Christine Malally has been Condit Elementary School’s principal for 10 years. She came in at the height of the recession, when layoffs were prevalent. “Budgets got cut, so we didn’t have instructional aides in the classroom,” Ms. Malally said. “With the number of parents that came in and helped out, and the things that we do, without them it would be rough.”

At Condit a cadre of volunteers get materials ready for classrooms, work in centers, read with kids one-on-one, help out with the school’s fitness program, the 100 Mile Club, with fundraisers, luncheons, parties and everything in between. “It’s just across the board,” Ms. Malally said.

Jenny Adams, 41, who has been Oakmont Elementary School’s principal for three years, echoed Ms. Malally’s sentiments. “We have really amazing parents who are very involved, so it’s nice to be able to talk about them a little bit,” Ms. Adams said.

Volunteers play a pivotal role at Oakmont.

“We’ve got parents participating in classrooms who come in and read with students, some that are working with students on different kinds of projects,” Ms. Adams said. “They really help the teachers—especially in the primary grades—to be a lot more involved in hands-on types of projects, like papier-mâché, where with one adult and 24 students you just couldn’t get into a project like that. With those parents in there, they’re able to do a lot more of the more in-depth, cool project work.”

Oakmont fifth graders take a yearly two night trip to Santa Cruz Island, the largest land mass in the Channel Islands chain off the coast of Santa Barbara.

“It’s a pack in/pack out thing,” Ms. Adams said. “We have to bring all our supplies, and it’s a three-quarter mile trek to the campsite and back. We have parent volunteers who jump in and haul all that luggage and those tents and everything back and forth, and keep the kids’ spirits up, and participate on all the hikes, with no showers and just roughing it for three days. They’re just full of enthusiasm and they’re amazing.”

Jan Creasey, 63, has been the program director at CLASP since 2015. The nonprofit got its start in 1994 when the city, CUSD and a group of volunteers helped create Claremont’s Youth Master Plan, which identified afterschool tutoring as a principal need. The local chapter of the National Council of Negro Women and volunteers at St. Ambrose Episcopal Church stepped forward and created separate programs. In 2005 they joined forces, and CLASP was born.

Volunteers are an essential element to CLASP.

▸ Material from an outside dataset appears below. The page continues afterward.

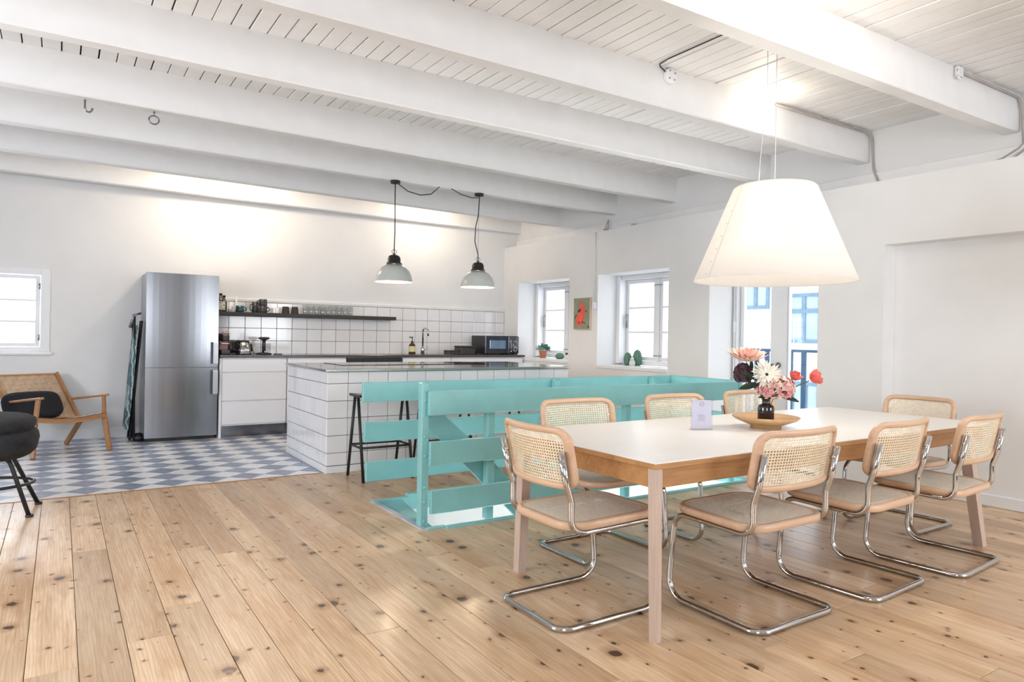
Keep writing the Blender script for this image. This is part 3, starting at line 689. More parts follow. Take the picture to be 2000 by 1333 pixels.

“We would not be able to serve the children we do without them,” Ms. Creasey said. “More than half our tutors that come from the community, and there are about 20 or 30 of them, have been volunteering for more than five years. If we get a community member who starts with us, they come back year after year. They speak over and over again about the relationships they develop with the child they work with from week to week. It’s encouraging to see the hugs and the smiles and the recognition, and all the things that kids feel when they’re with their tutor.”

Amy Weiler, 48, is CEF’s president. She is a 22-year Claremont resident. Her three children attended Oakmont, El Roble and CHS. Along with her duties at CEF, she’s a classroom aide at Sumner Danbury Elementary School. She’s been volunteering for years with her childrens’ schools’ parent faculty associations, and has also given time to Claremont Little League. The CEF is chock full of dedicated volunteers.

“We couldn’t do anything without them, of course,” Ms. Weiler said. “Claremont in general is a huge volunteer-based community. I’ve been a part of several organizations that are wonderful, whether it’s sports or community or within the schools, and you just wouldn’t be able to get anything done if you didn’t have people pitching in.”

That volunteer spirit isn’t unique to Claremont, but the city does seem to have a high level of civic and social involvement.

“I think people take pride in our city,” Ms. Weiler said. “People want the best for their families and the city in general so that it continues to be a great place to live. I think it comes from the heart. We’re here, and some things just can’t get done without volunteer-based community groups. People know that and pitch in and support.”

Ms. Malally echoed that sentiment.

“It’s because of our small-town community and the sense of family we have in Claremont that you really see that support,” she said.